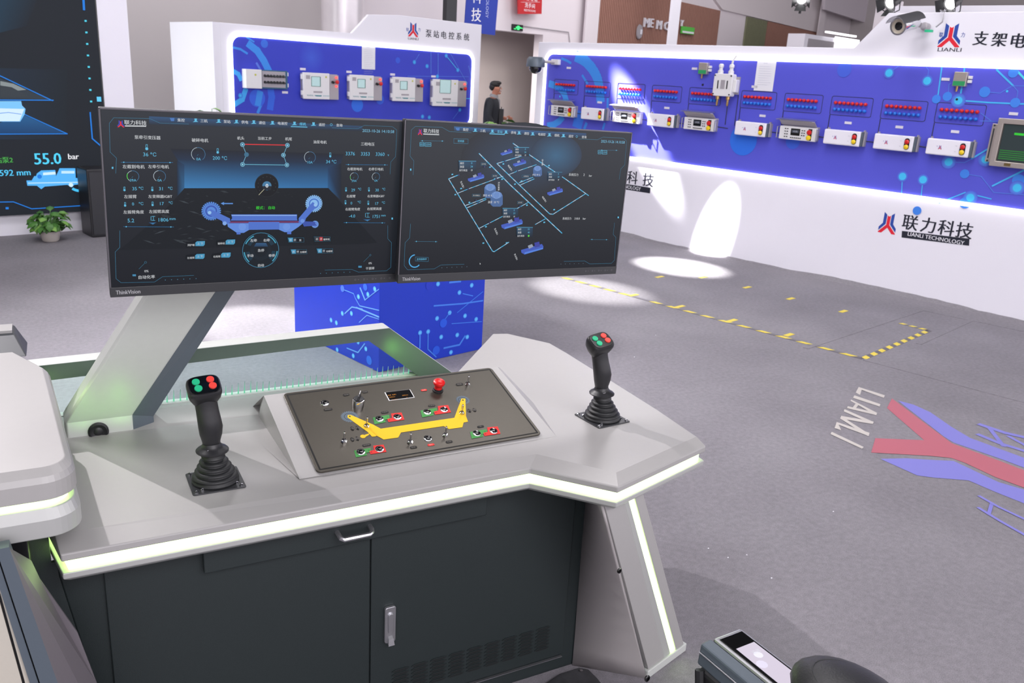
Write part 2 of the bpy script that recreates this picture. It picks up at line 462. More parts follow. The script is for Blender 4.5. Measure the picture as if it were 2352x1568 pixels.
# raised lettering on the brown cladding
t = thing('wall_lettering', 'white raised capital letters on the tall brown cladding', 'lettering', BK)
for ch, px, py, h in (('M', 1485, 52, 21), ('E', 1497, 53, 20), ('M', 1514, 57, 20), ('O', 1532, 60, 20), ('Y', 1566, 53, 14)):
    A = Art(BK, -.12, .001, lambda a, b: (a, b)); u_ = A.unit((px, py))
    vs, fs, x0, x1, y0, y1 = glyphs(ch); c = A.P((px, py)); k = h * u_ / (y1 - y0)
    me = bpy.data.meshes.new('letter'); me.from_pydata([(c[0] + (x - (x0 + x1) / 2) * k, -.12, c[1] + (y - (y0 + y1) / 2) * k) for x, y in vs], [], fs)
    me.materials.append(m_white); o = bpy.data.objects.new('letter', me); C.objects.link(o); o.parent = t
    md = o.modifiers.new('depth', 'SOLIDIFY'); md.thickness = .06; md.offset = 0
c = wpx(1468, 73, -.1)
t = thing('wall_clock', 'pale oval plaque to the left of the white raised letters', 'plaque', BK @ Matrix.Translation((c[0], -.1, c[1])))
MB().lathe([(.001, .05), (.17, .04), (.19, 0), (.001, 0)], 20, (0, 0, 0), (0, -1, 0), .62, 1).build('face', m_casegrey, t, smooth=True)
MB().box(-.01, .06, -.06, -.05, -.06, .06).build('mark', m_white, t)
a = wpx(1568, 60, -.2); b = wpx(1594, 80, -.2)
t = thing('green_sign', 'bright green sign right of the white pillar on the brown cladding', 'sign', BK @ Matrix.Translation((a[0], -.2, b[1])))
w_, h_ = b[0] - a[0], a[1] - b[1]
MB().box(0, w_, 0, .06, 0, h_).build('sign_board', mat('sign_green', (90, 190, 75), 0.5), t, bevel=.005)
MB().box(.02, w_ - .02, -.005, 0, .02, .07).build('caption_bar', m_white, t)

# exit sign with its conduit
a = wpx(1178, 55, -.05); b = wpx(1201, 72, -.05)
t = thing('exit_sign', 'small dark exit sign with a lit green running figure over the opening', 'sign', BK @ Matrix.Translation((a[0], -.05, b[1])))
w_, h_ = b[0] - a[0], a[1] - b[1]
MB().box(0, w_, 0, .05, 0, h_).build('sign_case', m_black, t, bevel=.004)
m_exit = mat('lit_exit_green', (60, 230, 110), 0.5, emit=(0.05, .8, .2), es=1.0)
g = MB().box(w_ * .3, w_ * .75, -.01, 0, h_ * .4, h_ * .62).box(w_ * .42, w_ * .62, -.01, 0, h_ * .15, h_ * .8)
g.box(w_ * .75, w_ * .92, -.01, 0, h_ * .42, h_ * .55).box(w_ * .12, w_ * .3, -.01, 0, h_ * .2, h_ * .33); g.build('running_figure', m_exit, t)
p = [wpx(x, y, -.03) for x, y in ((1201, 60), (1306, 74), (1309, 98), (1308, 130))]
inv = MW[t.name].inverted()
MB().tube([inv @ (BK @ Vector((x, -.03, z))) for x, z in p], .012, 6).build('conduit', m_casegrey, t)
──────
SET TASK: Set down the material exactly, every line of it, except for the pictures.

ANSWER BELOW:
Write part 2 of the bpy script that recreates this picture. It picks up at line 462. More parts follow. The script is for Blender 4.5. Measure the picture as if it were 2352x1568 pixels.
# raised lettering on the brown cladding
t = thing('wall_lettering', 'white raised capital letters on the tall brown cladding', 'lettering', BK)
for ch, px, py, h in (('M', 1485, 52, 21), ('E', 1497, 53, 20), ('M', 1514, 57, 20), ('O', 1532, 60, 20), ('Y', 1566, 53, 14)):
    A = Art(BK, -.12, .001, lambda a, b: (a, b)); u_ = A.unit((px, py))
    vs, fs, x0, x1, y0, y1 = glyphs(ch); c = A.P((px, py)); k = h * u_ / (y1 - y0)
    me = bpy.data.meshes.new('letter'); me.from_pydata([(c[0] + (x - (x0 + x1) / 2) * k, -.12, c[1] + (y - (y0 + y1) / 2) * k) for x, y in vs], [], fs)
    me.materials.append(m_white); o = bpy.data.objects.new('letter', me); C.objects.link(o); o.parent = t
    md = o.modifiers.new('depth', 'SOLIDIFY'); md.thickness = .06; md.offset = 0
c = wpx(1468, 73, -.1)
t = thing('wall_clock', 'pale oval plaque to the left of the white raised letters', 'plaque', BK @ Matrix.Translation((c[0], -.1, c[1])))
MB().lathe([(.001, .05), (.17, .04), (.19, 0), (.001, 0)], 20, (0, 0, 0), (0, -1, 0), .62, 1).build('face', m_casegrey, t, smooth=True)
MB().box(-.01, .06, -.06, -.05, -.06, .06).build('mark', m_white, t)
a = wpx(1568, 60, -.2); b = wpx(1594, 80, -.2)
t = thing('green_sign', 'bright green sign right of the white pillar on the brown cladding', 'sign', BK @ Matrix.Translation((a[0], -.2, b[1])))
w_, h_ = b[0] - a[0], a[1] - b[1]
MB().box(0, w_, 0, .06, 0, h_).build('sign_board', mat('sign_green', (90, 190, 75), 0.5), t, bevel=.005)
MB().box(.02, w_ - .02, -.005, 0, .02, .07).build('caption_bar', m_white, t)

# exit sign with its conduit
a = wpx(1178, 55, -.05); b = wpx(1201, 72, -.05)
t = thing('exit_sign', 'small dark exit sign with a lit green running figure over the opening', 'sign', BK @ Matrix.Translation((a[0], -.05, b[1])))
w_, h_ = b[0] - a[0], a[1] - b[1]
MB().box(0, w_, 0, .05, 0, h_).build('sign_case', m_black, t, bevel=.004)
m_exit = mat('lit_exit_green', (60, 230, 110), 0.5, emit=(0.05, .8, .2), es=1.0)
g = MB().box(w_ * .3, w_ * .75, -.01, 0, h_ * .4, h_ * .62).box(w_ * .42, w_ * .62, -.01, 0, h_ * .15, h_ * .8)
g.box(w_ * .75, w_ * .92, -.01, 0, h_ * .42, h_ * .55).box(w_ * .12, w_ * .3, -.01, 0, h_ * .2, h_ * .33); g.build('running_figure', m_exit, t)
p = [wpx(x, y, -.03) for x, y in ((1201, 60), (1306, 74), (1309, 98), (1308, 130))]
inv = MW[t.name].inverted()
MB().tube([inv @ (BK @ Vector((x, -.03, z))) for x, z in p], .012, 6).build('conduit', m_casegrey, t)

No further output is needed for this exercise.